Well, it doesn't fail as a movie for the fans - obviously they're going to love it. It's very unchallenging, there's plenty of shots of the boys with their shirts off. I understand that.

It's a good thing we did make our film when we did, because the fans have no voice at all in this film. Their excitement is explained away in two lines by a neuroscientist [laughs]. They're only allowed to be this anonymous mass of love.

Have you ever seen a One Direction gig?

I've been to a few. Those gigs are exciting, they're fun. In a way the problem with the [concert] footage [in This Is Us] is it's with the boys. You're not in the audience, therefore you don't get the excitement of being with thousands of other girls.

Does that render it ineffective as a concert film?

I think the film will work if the cinemas are full of really excited girls, but I don't think it's exciting in itself. The concerts are brilliant because of the level of excitement in the audience. I suppose it's a brilliant way for girls who can't afford the concert tickets, which are unbelievably, exclusively priced - it provides a service to those girls. I wouldn't want them not to have that. I just wish it was a little bit wittier. Those girls are very knowing about the situation they're a part of. They're actually very wise and funny about it, but the movie never goes there.

Which begs the question, why hire Morgan Spurlock? Unless you're just hiring him to lend credibility to what you're going to do anyway.

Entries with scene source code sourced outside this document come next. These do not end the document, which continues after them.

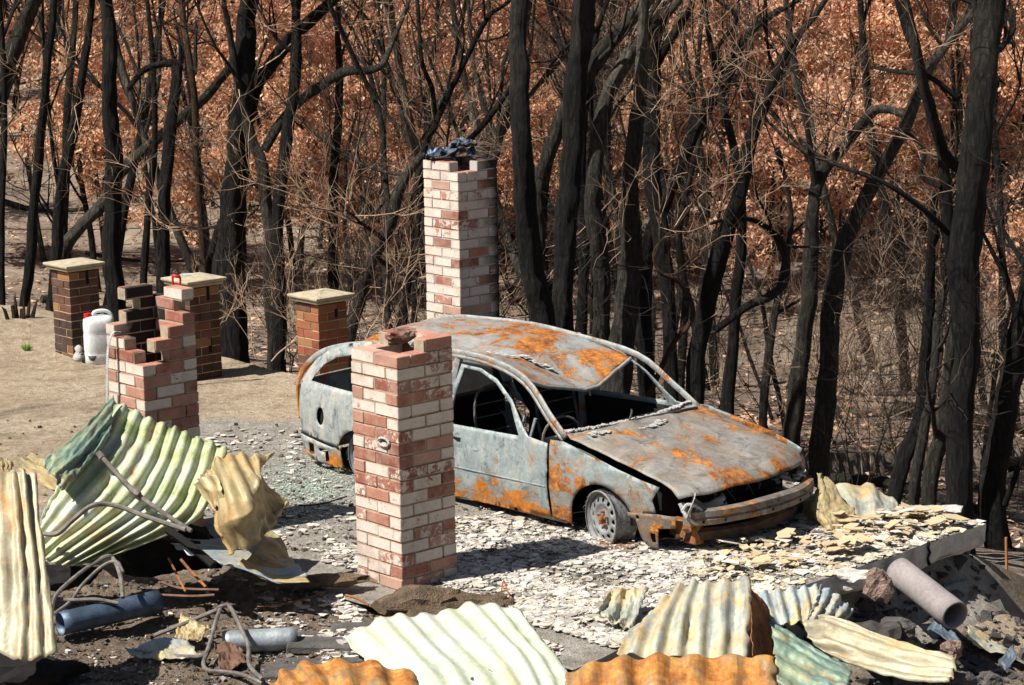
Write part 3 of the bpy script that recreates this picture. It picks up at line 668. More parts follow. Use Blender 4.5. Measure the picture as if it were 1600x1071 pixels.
# sagging roof
mb = MB(); NS, NY = 70, 40
def roofz(t, q):
    """t 0 front .. 1 back, q 0 near .. 1 far"""
    y_ = .19 + (CW - .39) * q; s0 = lerpn([h[1] for h in HDR], [h[0] for h in HDR], y_); z0 = lerpn([h[1] for h in HDR], [h[2] for h in HDR], y_)
    s = s0 + (-2.95 - s0) * t; e = sstep(0, .45, t)
    zn = railz(NRAIL, s); zf = railz(FRAIL, s); full = zn + (zf - zn) * q + .06 * math.sin(math.pi * q) ** .6
    zlin = lerpn([0, 1], [HDR[0][2], HDR[-1][2]], q)
    base = full + (z0 - zlin - .06 * math.sin(math.pi * q) ** .6) * (1 - e)
    qc = .50 - .34 * min(1, t * 1.6); wd = lerpn([0, 1], [.22, .13], min(1, t * 1.4)); dp = lerpn([0, .25, .5, .75, 1], [.0, .06, .13, .09, .01], t)
    d = abs(q - qc) / wd; sag = dp * max(0, 1 - d) ** .8 if d < 1 else 0
    if q < qc: sag = dp * (max(0, q / qc) ** 1.3)
    else: sag = dp * max(0, 1 - ((q - qc) / (1 - qc)) ** .62)
    base -= sag * 1.0
    base += .012 * fbm(s * 3, q * 5, 2, 3) + .006 * abs(fbm(s * 9, q * 9, 6, 3)) * (1 if abs(q - qc) < .2 else .3)
    return s, base
for i in range(NS + 1):
    for j in range(NY + 1):
        t, q = i / NS, j / NY; s, z = roofz(t, q); s -= .10 * math.sin(math.pi * q) * t
        mb.v.append((s, .19 + (CW - .39) * q, z))
for i in range(NS):
    for j in range(NY): k = i * (NY + 1) + j; mb.f.append((k, k + 1, k + NY + 2, k + NY + 1)); mb.m.append(0)
mb.build('roof', M_C4, car, smooth=True, solid=.005, offset=-1)
mb = MB(); mb.tube([Vector(mb_) + Vector((.004, 0, -.012)) for mb_ in [(lambda sz, q: (sz[0], .19 + (CW - .39) * q, sz[1]))(roofz(0, j / 30), j / 30) for j in range(31)]], .016, 6); mb.build('windscreen_header', M_C6, car, smooth=True)
# crusts of ash lying in the fold of the roof
mb = MB()
for i in range(40):
    t = U(.15, .95); q = .50 - .34 * min(1, t * 1.6) + U(-.04, .05); s, z = roofz(t, q)
    P = Vector((s, .19 + (CW - .39) * q, z + .004)); a = U(0, 6.3); r = U(.015, .05)
    mb.add([tuple(P + Vector((math.cos(a + k * 1.05) * r * U(.6, 1.6), math.sin(a + k * 1.05) * r * .5, .008 + .012 * rnd()))) for k in range(6)], [(0, 1, 2, 3, 4, 5)])
mb.build('ash_crust', M_ASHW, car, solid=.004)
# hood
mb = MB(); NS, NY = 46, 60
def hood(t, q):
    y = .115 + (CW - .23) * q; fr = .62 + .17 * math.sin(math.pi * q) ** .7 - .05 * q; rr = -.46 + .10 * math.sin(math.pi * q)
    s = rr + (fr - rr) * t; z = lerpn([0, .45, .85, 1], [.695, .60, .515, .455], t) + .055 * math.sin(math.pi * q) ** .55 * (1 - .25 * t)
    for qc in (.30 + .06 * (1 - t), .70 - .06 * (1 - t)): z += .014 * math.exp(-((q - qc) / .05) ** 2) * (1 - .3 * t)
    z += -.015 * math.exp(-((q - .5) / .3) ** 2) + .012 * fbm(s * 2.4, q * 3, 5, 3) - .02 * math.exp(-((q - .15) / .1) ** 2 - ((t - .8) / .25) ** 2)
    if t > .94: z -= (t - .94) * .6
    return Vector((s, y, z))
for i in range(NS + 1):
    for j in range(NY + 1): mb.v.append(tuple(hood(i / NS, j / NY)))
for i in range(NS):
    for j in range(NY): k = i * (NY + 1) + j; mb.f.append((k, k + 1, k + NY + 2, k + NY + 1)); mb.m.append(0)
mb.build('hood', M_C5, car, smooth=True, solid=.006, offset=-1)
for (t0, q0, r) in ((.07, .13, .055), (.12, .42, .07), (.10, .52, .04)):
    P = hood(t0, q0); mb = MB()
    for i in range(16): 
        a = U(0, 6.3); d = r * math.sqrt(rnd()) * 1.6; c = P + Vector((math.cos(a) * d * .6, math.sin(a) * d, .006 + .006 * rnd())); e = U(.012, .03)
        mb.add([tuple(c + Vector((math.cos(k * 1.25 + a) * e * U(.6, 1.2), math.sin(k * 1.25 + a) * e * U(.6, 1.3), .006 * rnd()))) for k in range(5)], [(0, 1, 2, 3, 4)])
    mb.build('melted_residue', M_ASHW, car, solid=.004)
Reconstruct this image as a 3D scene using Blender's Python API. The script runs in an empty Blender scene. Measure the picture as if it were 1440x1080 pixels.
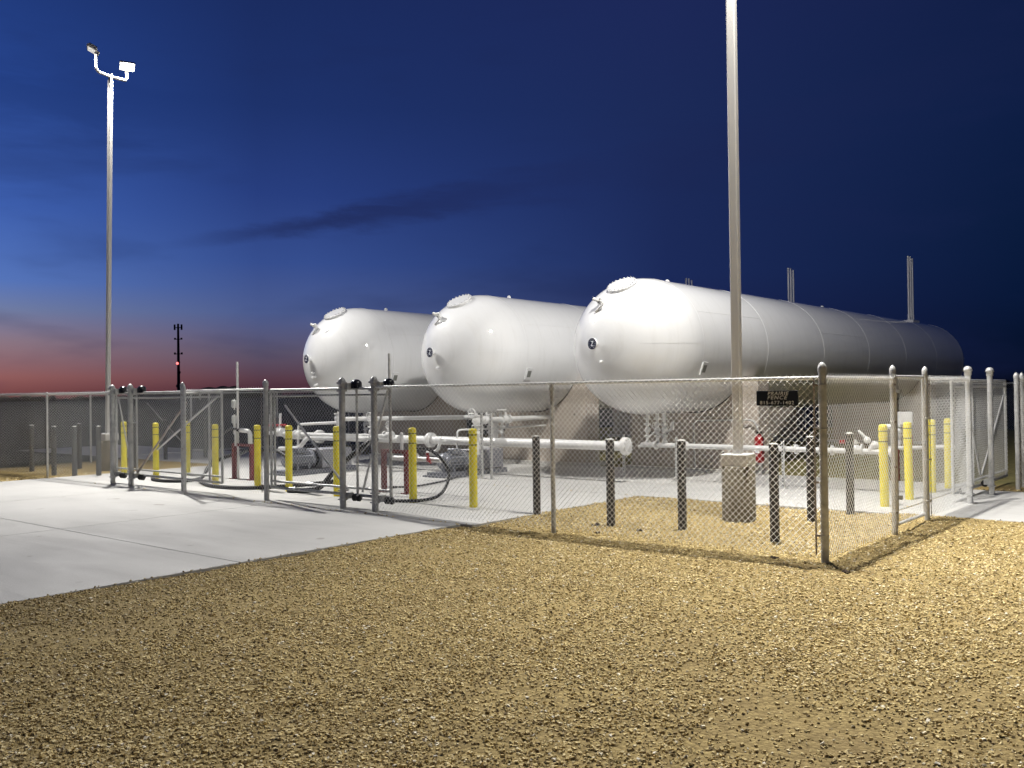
import bpy, math, random
import numpy as np
from mathutils import Vector, Matrix, noise as mnoise
random.seed(7); rng = np.random.default_rng(7)
S = bpy.context.scene
COL = S.collection
V = Vector
# ------------------------------------------------------------------ camera
cam = bpy.data.cameras.new("camera"); co = bpy.data.objects.new("camera", cam); COL.objects.link(co)
R_ = V((0.76963, 0.63836, -0.01323)); F_ = V((-0.63844, 0.76962, 0.00920))
F_.normalize(); U_ = R_.cross(F_).normalized(); R_ = F_.cross(U_).normalized()
m = Matrix.Identity(4)
for i in range(3):
    m[i][0] = R_[i]; m[i][1] = U_[i]; m[i][2] = -F_[i]
m.translation = V((3.610, -9.362, 1.767))
co.matrix_world = m
cam.sensor_width = 36; cam.lens = 36 * 1297.2 / 1440; cam.clip_start = .05; cam.clip_end = 6000
S.camera = co
S.view_settings.view_transform = 'Standard'; S.view_settings.look = 'None'
S.view_settings.exposure = 0; S.view_settings.gamma = 1
S.cycles.max_bounces = 8; S.cycles.diffuse_bounces = 4; S.cycles.glossy_bounces = 3
S.cycles.sample_clamp_indirect = 6

def lin(c):
    return tuple((x/255/12.92 if x/255 <= .04045 else ((x/255+.055)/1.055)**2.4) for x in c) + (1.,)

# ------------------------------------------------------------------ node helper
class NT:
    def __init__(s, tree): s.t = tree; s.n = tree.nodes; s.l = tree.links
    def new(s, typ, **kw):
        n = s.n.new(typ)
        for k, v in kw.items(): setattr(n, k, v)
        return n
    def put(s, sock, v):
        if isinstance(v, bpy.types.NodeSocket): s.l.new(v, sock)
        elif v is not None: sock.default_value = v
    def math(s, op, a, b=None, c=None, clamp=False):
        n = s.new('ShaderNodeMath', operation=op, use_clamp=clamp)
        s.put(n.inputs[0], a)
        if b is not None: s.put(n.inputs[1], b)
        if c is not None: s.put(n.inputs[2], c)
        return n.outputs[0]
    def mix(s, f, a, b):
        n = s.new('ShaderNodeMix', data_type='RGBA')
        s.put(n.inputs[0], f); s.put(n.inputs[6], a); s.put(n.inputs[7], b)
        return n.outputs[2]
    def rng(s, v, a, b, c=0., d=1., interp='LINEAR'):
        n = s.new('ShaderNodeMapRange', interpolation_type=interp)
        for i, x in enumerate((v, a, b, c, d)): s.put(n.inputs[i], x)
        return n.outputs[0]
    def noise(s, vec, scale, detail=3, rough=.5, dist=0):
        n = s.new('ShaderNodeTexNoise'); s.put(n.inputs['Vector'], vec)
        n.inputs['Scale'].default_value = scale; n.inputs['Detail'].default_value = detail
        n.inputs['Roughness'].default_value = rough; n.inputs['Distortion'].default_value = dist
        return n.outputs[0]
    def ramp(s, f, stops):
        n = s.new('ShaderNodeValToRGB'); s.put(n.inputs[0], f); e = n.color_ramp.elements
        while len(e) > 1: e.remove(e[-1])
        e[0].position, e[0].color = stops[0]
        for p, c in stops[1:]:
            x = e.new(p); x.color = c
        return n.outputs[0]

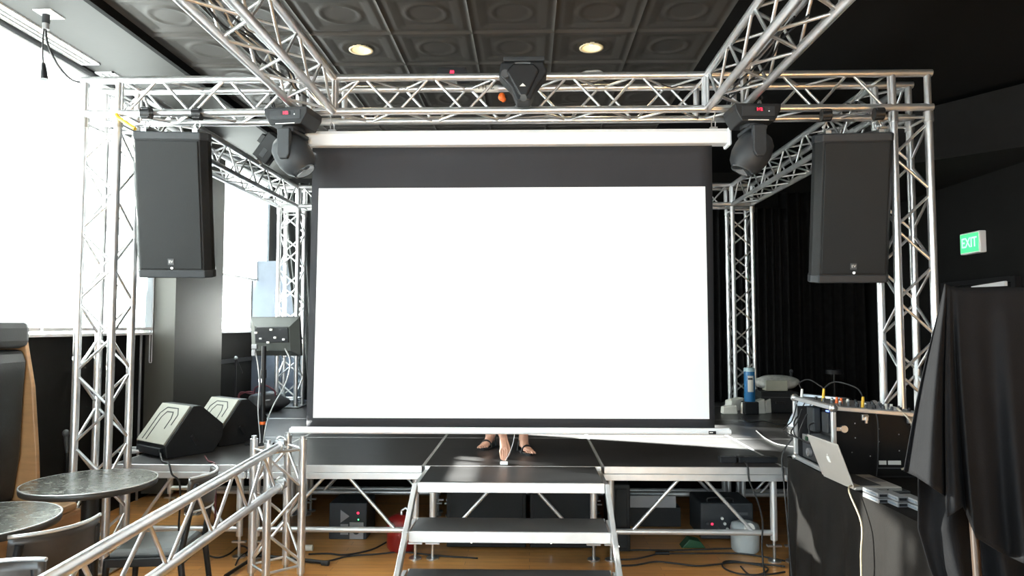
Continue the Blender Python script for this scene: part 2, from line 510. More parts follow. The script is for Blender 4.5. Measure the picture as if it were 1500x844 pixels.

I guess that's what they were doing, yeah. And I wonder if Morgan Spurlock totally understood that. He probably did. When I was at Wembley - they were doing this press conference at Wembley, Morgan Spurlock's crew was there and I was there. It was the only time we were in the same place. And I checked into my appalling hotel around the corner and I wondered where Morgan Spurlock was staying, and which one of us was the bigger fool that night.